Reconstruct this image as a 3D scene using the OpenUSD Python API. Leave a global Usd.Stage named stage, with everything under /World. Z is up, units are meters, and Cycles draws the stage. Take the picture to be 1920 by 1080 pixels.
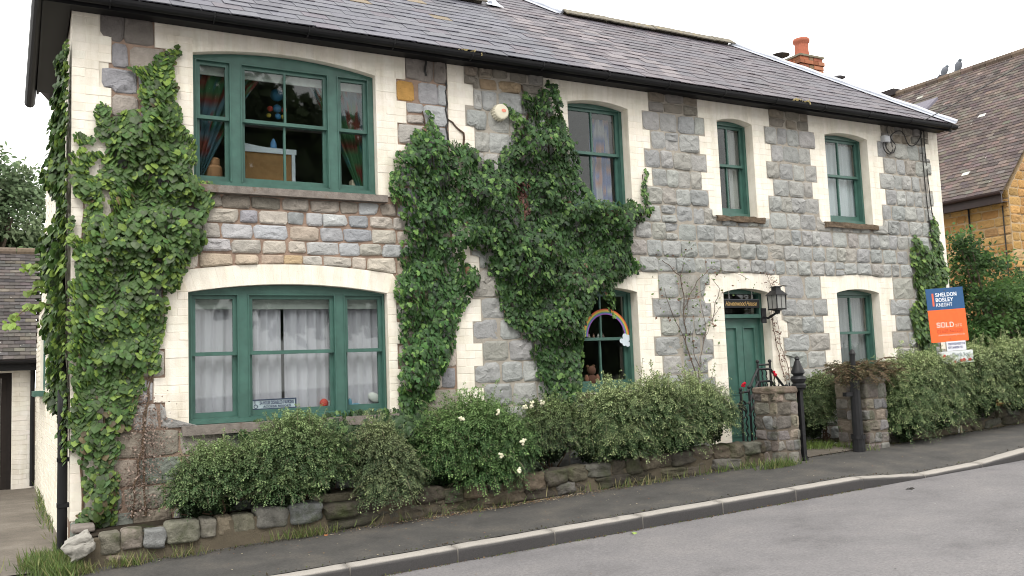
import math, random
import numpy as np, trimesh, shapely
from shapely.geometry import Polygon, box, LineString, Point
from shapely.ops import unary_union
from shapely import affinity
from pxr import Usd, UsdGeom, UsdLux, UsdShade, Sdf, Gf, Vt
import usdkit, meshkit

stage = Usd.Stage.CreateInMemory()
UsdGeom.SetStageUpAxis(stage, 'Z')
UsdGeom.Xform.Define(stage, '/World')
UsdGeom.Scope.Define(stage, '/World/Looks')

# ------------------------------------------------------------------ camera, sky, sun, exposure
CAM = np.array([-0.4173, -9.0021, 1.80])
R_ = (0.87644464, -0.47987322, -0.03957896); U_ = (-0.00919174, -0.0988583, 0.99505907); F_ = (0.48141491, 0.87175038, 0.09105469)
cam = UsdGeom.Camera.Define(stage, '/World/camera')
cam.AddTransformOp().Set(Gf.Matrix4d(*R_, 0, *U_, 0, -F_[0], -F_[1], -F_[2], 0, *CAM, 1))
cam.CreateHorizontalApertureAttr(36.0); cam.CreateVerticalApertureAttr(20.25)
cam.CreateFocalLengthAttr(1686.70 / 1920 * 36.0)
cam.CreateClippingRangeAttr(Gf.Vec2f(0.05, 3000)); cam.CreateExposureAttr(0.55)
SUN_EL, SUN_DIR = math.radians(52), np.array([-0.45, -0.9])
SUN_ROT = math.atan2(SUN_DIR[0], SUN_DIR[1])
sky = UsdLux.DomeLight.Define(stage, '/World/sky')
skymat = usdkit.material(stage, '/World/Looks/overcast_sky', {
    'sky': ('sky_texture', {'sky_type': 'single_scattering', 'sun_disc': False, 'sun_elevation': SUN_EL, 'sun_rotation': SUN_ROT, 'aerosol_density': 3.0}),
    'tc': ('texture_coordinate', {}),
    'n': ('noise_texture', {'scale': 2.2, 'detail': 5, 'roughness': 0.55}),
    'cl': ('rgb_ramp', {'ramp': [(0.3, (15.6, 15.5, 15.1)), (0.7, (19.0, 18.8, 18.3))]}),
    'm': ('mix', {'fac': 0.93}), 'bg': ('background_shader', {'strength': 0.1})},
    [('tc.generated', 'n.vector'), ('n.fac', 'cl.fac'), ('sky.color', 'm.color1'), ('cl.color', 'm.color2'), ('m.color', 'bg.color')], surface='bg.background')
UsdShade.MaterialBindingAPI.Apply(sky.GetPrim()).Bind(skymat)
sky.GetPrim().SetCustomDataByKey('kind', 'structure'); sky.GetPrim().SetCustomDataByKey('label', 'white overcast sky')
sun = UsdLux.DistantLight.Define(stage, '/World/sun')
sun.CreateNormalizeAttr(True); sun.CreateIntensityAttr(0.35); sun.CreateAngleAttr(25.0); sun.CreateColorAttr(Gf.Vec3f(1.0, 0.97, 0.92))
_d = np.array([SUN_DIR[0] * math.cos(SUN_EL), SUN_DIR[1] * math.cos(SUN_EL), math.sin(SUN_EL)]); _d /= np.linalg.norm(_d)
sun.AddTransformOp().Set(Gf.Matrix4d(Gf.Rotation(Gf.Vec3d(0, 0, 1), Gf.Vec3d(*map(float, _d))), Gf.Vec3d(0, 0, 20)))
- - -
From the first line of the material down to the line containing "import usdkit, meshkit", inclusive, return each line exactly, skipping any picture.

- TASK OUTPUT
Reconstruct this image as a 3D scene using the OpenUSD Python API. Leave a global Usd.Stage named stage, with everything under /World. Z is up, units are meters, and Cycles draws the stage. Take the picture to be 1920 by 1080 pixels.
import math, random
import numpy as np, trimesh, shapely
from shapely.geometry import Polygon, box, LineString, Point
from shapely.ops import unary_union
from shapely import affinity
from pxr import Usd, UsdGeom, UsdLux, UsdShade, Sdf, Gf, Vt
import usdkit, meshkit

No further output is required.